Online dating and racism

May 4, 2017 | 5:00 AM

KAMLOOPS — When my wife died, I considered online dating as way of meeting people. Hadiya Roderique’s shares her experience with online dating in The Walrus magazine (March, 2017).

“I was searching for a committed relationship with a supportive partner, someone I could love deeply and who shared my values and goals,” she wrote.

There are reasons why our online dating experiences would be different. I am in my mid-seventies and she’s in her mid-thirties. I am retired and Hadiya is a lawyer working on a PhD. I look white and she looks black.

I say “look” because skin colour is a fluke of ancestry. I’m the descendant of Scottish, English, and French ancestors. Hadiya’s father is white and her mother is Caribbean and East Indian.

One thing we both share is a white Canadian culture.

“Certainly, I am black to the white world. And as someone who travels in personal and professional environments that are predominantly white — the legal profession, Ultimate Frisbee, graduate school — the majority of my friends, including my single girlfriends, are white.”

Hadiya liked the online dating site OkCupid. She had a high match with a large number of men but she was troubled by the response she received.

“But almost immediately, I began to notice peculiarities about my experience. Among my single friends, and even in the conversations I overheard between strangers in coffee shops, women using dating sites described being ‘overwhelmed’ and ‘flooded’ with communication. On the day I completed my profile, I received one message; four more appeared over the next two days.”

Friends suggested that maybe the limited response was due to an intimidation factor because she was a lawyer. At this point, Hadiya didn’t think skin colour was a factor.

“As a Torontonian, I optimistically thought race wouldn’t matter much. One of the defining principles of our culture is, after all, multiculturalism. There is a widespread perception that the tensions and cultural politics of race are milder in Canada than in the US — we represent a “mosaic” rather than a melting pot — with an openness to experiences that all that implies, including interracial dating.”

To test skin colour as a factor, she posted a picture of her white friend Jessica in the same clothes and the same written profile. The “White Hadiya” received nine times the messages as the black Hadiya.

Still unconvinced, Hadiya thought it was because Jessica was more attractive. As a final experiment, Hadiya became white. She had her photo taken in a blond wig and photoshopped her skin to white, her eyes to blue.
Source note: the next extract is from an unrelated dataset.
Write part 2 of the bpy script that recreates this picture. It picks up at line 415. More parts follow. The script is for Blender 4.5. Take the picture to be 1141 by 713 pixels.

Responses were even greater than the White Hadiya. She even heard back from people who had not responded when she sent messages to them as black.

The experience confirmed the disheartening truth about online dating.

“Online dating dehumanizes me and other people of colour. On the other hand, maybe online dating dehumanizes everyone.”

Hadiya gave up online dating and has since found a boyfriend through mutual acquaintances.

I have heard of lifelong relationships that developed online. But not for me. Based on Hadiya’s black and white experience, I think that I would be judged by the way I look.